Why is amortized analysis of splay tree only focusing on the splay operation and not accounting for the downwards search

Question

Each dictionary operation in a splay tree uses a splay operation to bring a node to the root of the tree. The amortized efficiency of this splay operation is typically analyzed with the potential method and described in many sources online (including the wikipedia) page. The amortized time of this splay operation is then reported as O(m lg n).

However, I nowhere find an actual analysis of complete dictionary operations, such as insert, delete, ... Each of these operations uses, besides a splay operation, also a downward search through the tree to find the correct position of the node to insert or delete. Only after you have found that node, you can start the splay operation.

People tend to make statements like:

• "the complexity of splay tree operation is the same as that of the associated splay"
• ["For our analysis, we note that the time for performing a search, insertion, or deletion is proportional to the time for the associated splaying"], p. 456 of the book of Goodrich titled "Data structures and algorithms in C++"

I have two questions:

• How is one able to make this conclusion that the time to perform a search is proportional to the time for the splay? This kind of implies that the time for the downwards traversal to the node is also proportional to the tie of the splay?
• What is the amortized time efficiency of a downwards traversal? Is it a constant, simply because you don't change the structure of the tree by simply doing a downwards traversal (so your potential stays the same)? And isn't this constant than = N, since this is the worst case?
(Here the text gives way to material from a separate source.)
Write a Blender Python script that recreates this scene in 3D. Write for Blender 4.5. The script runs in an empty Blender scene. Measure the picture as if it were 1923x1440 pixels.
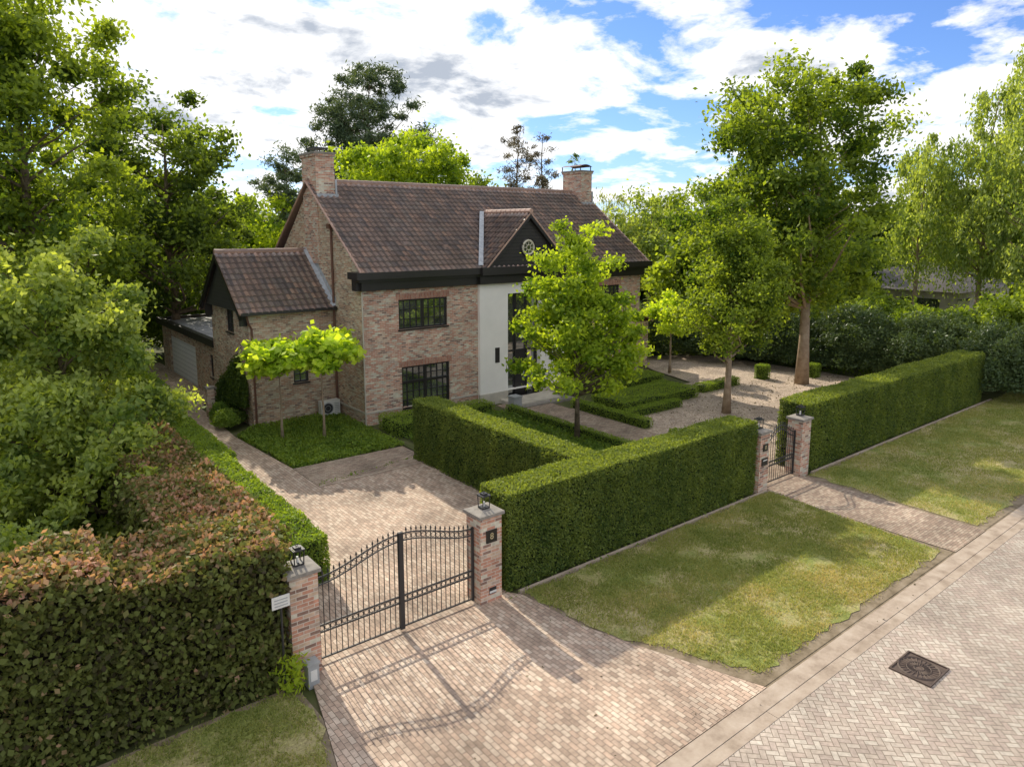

How is one able to make this conclusion?

Answer 1

How is one able to make this conclusion that the time to perform a search is proportional to the time for the splay? This kind of implies that the time for the downwards traversal to the node is also proportional to the tie of the splay?

The splay phase operates on each of the nodes traversed during the search phase. Since the work done at each node during the search phase is constant, we infer that over any sequence of operations, search = O(splay), hence O(search + splay) = O(splay).

What is the amortized time efficiency of a downwards traversal? Is it a constant, simply because you don't change the structure of the tree by simply doing a downwards traversal (so your potential stays the same)? And isn't this constant than = N, since this is the worst case?

Yes, if it were possible to search without splaying afterward. For the reason previously discussed, we treat them as inseparable, so effectively we multiply by a constant the amortization credits used by a lengthy splay to cover the search too.